Your task is to copy the material exactly.

[BEGIN]

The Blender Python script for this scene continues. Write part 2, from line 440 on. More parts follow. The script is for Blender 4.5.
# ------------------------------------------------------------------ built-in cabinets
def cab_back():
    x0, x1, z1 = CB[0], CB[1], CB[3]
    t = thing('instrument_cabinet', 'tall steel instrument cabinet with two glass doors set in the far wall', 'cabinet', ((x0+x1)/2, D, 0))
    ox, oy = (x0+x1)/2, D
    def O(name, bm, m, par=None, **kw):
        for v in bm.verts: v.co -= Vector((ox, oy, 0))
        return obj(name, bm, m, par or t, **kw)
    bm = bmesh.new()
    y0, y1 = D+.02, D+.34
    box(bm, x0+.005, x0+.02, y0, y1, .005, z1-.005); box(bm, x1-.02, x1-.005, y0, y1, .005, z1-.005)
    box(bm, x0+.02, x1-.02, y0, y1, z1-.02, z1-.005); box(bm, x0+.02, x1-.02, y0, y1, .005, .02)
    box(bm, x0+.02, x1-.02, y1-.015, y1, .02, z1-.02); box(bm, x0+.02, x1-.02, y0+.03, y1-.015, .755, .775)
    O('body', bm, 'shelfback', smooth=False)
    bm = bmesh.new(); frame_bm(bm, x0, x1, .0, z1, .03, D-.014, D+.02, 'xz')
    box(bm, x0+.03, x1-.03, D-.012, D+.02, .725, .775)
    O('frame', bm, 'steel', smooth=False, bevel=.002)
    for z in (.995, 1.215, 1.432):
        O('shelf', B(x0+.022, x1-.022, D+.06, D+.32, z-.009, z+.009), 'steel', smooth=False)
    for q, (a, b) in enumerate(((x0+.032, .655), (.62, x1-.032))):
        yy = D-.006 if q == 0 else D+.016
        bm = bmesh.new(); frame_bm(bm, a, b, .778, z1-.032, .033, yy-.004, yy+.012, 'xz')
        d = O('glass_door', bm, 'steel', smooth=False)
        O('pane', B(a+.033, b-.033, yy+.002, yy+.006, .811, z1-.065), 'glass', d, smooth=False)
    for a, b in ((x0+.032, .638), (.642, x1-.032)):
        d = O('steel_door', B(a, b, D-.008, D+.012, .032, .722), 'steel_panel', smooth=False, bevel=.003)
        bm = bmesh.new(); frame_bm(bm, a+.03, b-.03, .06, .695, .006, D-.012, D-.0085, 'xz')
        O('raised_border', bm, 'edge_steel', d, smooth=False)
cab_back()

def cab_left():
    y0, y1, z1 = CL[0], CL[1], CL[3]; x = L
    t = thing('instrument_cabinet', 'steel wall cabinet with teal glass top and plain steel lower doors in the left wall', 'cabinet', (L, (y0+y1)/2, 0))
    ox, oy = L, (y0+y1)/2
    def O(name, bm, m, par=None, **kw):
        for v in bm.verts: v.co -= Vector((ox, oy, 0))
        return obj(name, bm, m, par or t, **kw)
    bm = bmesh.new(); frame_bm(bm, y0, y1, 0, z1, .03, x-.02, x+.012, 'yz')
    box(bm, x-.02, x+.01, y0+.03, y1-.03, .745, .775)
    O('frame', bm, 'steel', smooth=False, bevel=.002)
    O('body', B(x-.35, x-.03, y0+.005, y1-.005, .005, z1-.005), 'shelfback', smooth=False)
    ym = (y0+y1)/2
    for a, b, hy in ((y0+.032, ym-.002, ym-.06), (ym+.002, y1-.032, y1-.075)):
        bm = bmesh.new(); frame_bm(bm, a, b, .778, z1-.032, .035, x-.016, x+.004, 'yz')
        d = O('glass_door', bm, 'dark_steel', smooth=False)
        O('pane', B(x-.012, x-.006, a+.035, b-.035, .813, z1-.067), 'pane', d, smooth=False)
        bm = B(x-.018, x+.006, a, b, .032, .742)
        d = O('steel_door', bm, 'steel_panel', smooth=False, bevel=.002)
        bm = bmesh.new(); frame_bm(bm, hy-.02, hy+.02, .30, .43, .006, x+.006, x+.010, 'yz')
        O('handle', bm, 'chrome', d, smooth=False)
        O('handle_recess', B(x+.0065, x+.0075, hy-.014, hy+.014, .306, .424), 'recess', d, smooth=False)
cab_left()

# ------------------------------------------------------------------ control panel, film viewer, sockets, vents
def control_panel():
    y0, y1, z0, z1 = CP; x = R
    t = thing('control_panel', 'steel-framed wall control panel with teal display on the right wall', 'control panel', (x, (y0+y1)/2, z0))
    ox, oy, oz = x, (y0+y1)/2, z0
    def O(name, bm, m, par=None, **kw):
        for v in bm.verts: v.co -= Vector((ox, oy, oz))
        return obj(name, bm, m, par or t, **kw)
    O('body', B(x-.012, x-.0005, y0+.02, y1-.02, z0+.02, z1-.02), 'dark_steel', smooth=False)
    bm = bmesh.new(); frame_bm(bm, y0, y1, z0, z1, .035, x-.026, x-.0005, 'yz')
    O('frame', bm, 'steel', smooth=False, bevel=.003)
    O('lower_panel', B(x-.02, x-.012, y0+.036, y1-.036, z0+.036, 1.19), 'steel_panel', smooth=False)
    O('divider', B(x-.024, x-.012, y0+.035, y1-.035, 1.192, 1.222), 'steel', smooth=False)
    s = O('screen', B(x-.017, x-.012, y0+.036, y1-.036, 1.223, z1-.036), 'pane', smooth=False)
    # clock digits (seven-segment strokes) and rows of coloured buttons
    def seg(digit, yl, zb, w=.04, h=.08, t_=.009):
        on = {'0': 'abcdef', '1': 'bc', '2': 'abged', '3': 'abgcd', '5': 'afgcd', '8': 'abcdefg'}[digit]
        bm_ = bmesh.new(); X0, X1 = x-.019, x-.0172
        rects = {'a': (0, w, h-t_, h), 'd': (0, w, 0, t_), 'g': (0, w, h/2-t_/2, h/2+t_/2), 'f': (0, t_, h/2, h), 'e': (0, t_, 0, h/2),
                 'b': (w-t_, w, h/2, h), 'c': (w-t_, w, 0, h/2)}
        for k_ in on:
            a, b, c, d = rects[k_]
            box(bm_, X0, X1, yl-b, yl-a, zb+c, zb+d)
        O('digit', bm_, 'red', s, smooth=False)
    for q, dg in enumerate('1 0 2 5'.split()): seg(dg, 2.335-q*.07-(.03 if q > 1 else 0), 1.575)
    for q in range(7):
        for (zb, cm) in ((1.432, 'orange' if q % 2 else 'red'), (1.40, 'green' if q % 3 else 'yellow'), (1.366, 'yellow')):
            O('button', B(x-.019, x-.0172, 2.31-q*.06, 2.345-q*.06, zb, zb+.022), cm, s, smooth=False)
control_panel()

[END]

» Result of the task:
The Blender Python script for this scene continues. Write part 2, from line 440 on. More parts follow. The script is for Blender 4.5.
# ------------------------------------------------------------------ built-in cabinets
def cab_back():
    x0, x1, z1 = CB[0], CB[1], CB[3]
    t = thing('instrument_cabinet', 'tall steel instrument cabinet with two glass doors set in the far wall', 'cabinet', ((x0+x1)/2, D, 0))
    ox, oy = (x0+x1)/2, D
    def O(name, bm, m, par=None, **kw):
        for v in bm.verts: v.co -= Vector((ox, oy, 0))
        return obj(name, bm, m, par or t, **kw)
    bm = bmesh.new()
    y0, y1 = D+.02, D+.34
    box(bm, x0+.005, x0+.02, y0, y1, .005, z1-.005); box(bm, x1-.02, x1-.005, y0, y1, .005, z1-.005)
    box(bm, x0+.02, x1-.02, y0, y1, z1-.02, z1-.005); box(bm, x0+.02, x1-.02, y0, y1, .005, .02)
    box(bm, x0+.02, x1-.02, y1-.015, y1, .02, z1-.02); box(bm, x0+.02, x1-.02, y0+.03, y1-.015, .755, .775)
    O('body', bm, 'shelfback', smooth=False)
    bm = bmesh.new(); frame_bm(bm, x0, x1, .0, z1, .03, D-.014, D+.02, 'xz')
    box(bm, x0+.03, x1-.03, D-.012, D+.02, .725, .775)
    O('frame', bm, 'steel', smooth=False, bevel=.002)
    for z in (.995, 1.215, 1.432):
        O('shelf', B(x0+.022, x1-.022, D+.06, D+.32, z-.009, z+.009), 'steel', smooth=False)
    for q, (a, b) in enumerate(((x0+.032, .655), (.62, x1-.032))):
        yy = D-.006 if q == 0 else D+.016
        bm = bmesh.new(); frame_bm(bm, a, b, .778, z1-.032, .033, yy-.004, yy+.012, 'xz')
        d = O('glass_door', bm, 'steel', smooth=False)
        O('pane', B(a+.033, b-.033, yy+.002, yy+.006, .811, z1-.065), 'glass', d, smooth=False)
    for a, b in ((x0+.032, .638), (.642, x1-.032)):
        d = O('steel_door', B(a, b, D-.008, D+.012, .032, .722), 'steel_panel', smooth=False, bevel=.003)
        bm = bmesh.new(); frame_bm(bm, a+.03, b-.03, .06, .695, .006, D-.012, D-.0085, 'xz')
        O('raised_border', bm, 'edge_steel', d, smooth=False)
cab_back()

def cab_left():
    y0, y1, z1 = CL[0], CL[1], CL[3]; x = L
    t = thing('instrument_cabinet', 'steel wall cabinet with teal glass top and plain steel lower doors in the left wall', 'cabinet', (L, (y0+y1)/2, 0))
    ox, oy = L, (y0+y1)/2
    def O(name, bm, m, par=None, **kw):
        for v in bm.verts: v.co -= Vector((ox, oy, 0))
        return obj(name, bm, m, par or t, **kw)
    bm = bmesh.new(); frame_bm(bm, y0, y1, 0, z1, .03, x-.02, x+.012, 'yz')
    box(bm, x-.02, x+.01, y0+.03, y1-.03, .745, .775)
    O('frame', bm, 'steel', smooth=False, bevel=.002)
    O('body', B(x-.35, x-.03, y0+.005, y1-.005, .005, z1-.005), 'shelfback', smooth=False)
    ym = (y0+y1)/2
    for a, b, hy in ((y0+.032, ym-.002, ym-.06), (ym+.002, y1-.032, y1-.075)):
        bm = bmesh.new(); frame_bm(bm, a, b, .778, z1-.032, .035, x-.016, x+.004, 'yz')
        d = O('glass_door', bm, 'dark_steel', smooth=False)
        O('pane', B(x-.012, x-.006, a+.035, b-.035, .813, z1-.067), 'pane', d, smooth=False)
        bm = B(x-.018, x+.006, a, b, .032, .742)
        d = O('steel_door', bm, 'steel_panel', smooth=False, bevel=.002)
        bm = bmesh.new(); frame_bm(bm, hy-.02, hy+.02, .30, .43, .006, x+.006, x+.010, 'yz')
        O('handle', bm, 'chrome', d, smooth=False)
        O('handle_recess', B(x+.0065, x+.0075, hy-.014, hy+.014, .306, .424), 'recess', d, smooth=False)
cab_left()

# ------------------------------------------------------------------ control panel, film viewer, sockets, vents
def control_panel():
    y0, y1, z0, z1 = CP; x = R
    t = thing('control_panel', 'steel-framed wall control panel with teal display on the right wall', 'control panel', (x, (y0+y1)/2, z0))
    ox, oy, oz = x, (y0+y1)/2, z0
    def O(name, bm, m, par=None, **kw):
        for v in bm.verts: v.co -= Vector((ox, oy, oz))
        return obj(name, bm, m, par or t, **kw)
    O('body', B(x-.012, x-.0005, y0+.02, y1-.02, z0+.02, z1-.02), 'dark_steel', smooth=False)
    bm = bmesh.new(); frame_bm(bm, y0, y1, z0, z1, .035, x-.026, x-.0005, 'yz')
    O('frame', bm, 'steel', smooth=False, bevel=.003)
    O('lower_panel', B(x-.02, x-.012, y0+.036, y1-.036, z0+.036, 1.19), 'steel_panel', smooth=False)
    O('divider', B(x-.024, x-.012, y0+.035, y1-.035, 1.192, 1.222), 'steel', smooth=False)
    s = O('screen', B(x-.017, x-.012, y0+.036, y1-.036, 1.223, z1-.036), 'pane', smooth=False)
    # clock digits (seven-segment strokes) and rows of coloured buttons
    def seg(digit, yl, zb, w=.04, h=.08, t_=.009):
        on = {'0': 'abcdef', '1': 'bc', '2': 'abged', '3': 'abgcd', '5': 'afgcd', '8': 'abcdefg'}[digit]
        bm_ = bmesh.new(); X0, X1 = x-.019, x-.0172
        rects = {'a': (0, w, h-t_, h), 'd': (0, w, 0, t_), 'g': (0, w, h/2-t_/2, h/2+t_/2), 'f': (0, t_, h/2, h), 'e': (0, t_, 0, h/2),
                 'b': (w-t_, w, h/2, h), 'c': (w-t_, w, 0, h/2)}
        for k_ in on:
            a, b, c, d = rects[k_]
            box(bm_, X0, X1, yl-b, yl-a, zb+c, zb+d)
        O('digit', bm_, 'red', s, smooth=False)
    for q, dg in enumerate('1 0 2 5'.split()): seg(dg, 2.335-q*.07-(.03 if q > 1 else 0), 1.575)
    for q in range(7):
        for (zb, cm) in ((1.432, 'orange' if q % 2 else 'red'), (1.40, 'green' if q % 3 else 'yellow'), (1.366, 'yellow')):
            O('button', B(x-.019, x-.0172, 2.31-q*.06, 2.345-q*.06, zb, zb+.022), cm, s, smooth=False)
control_panel()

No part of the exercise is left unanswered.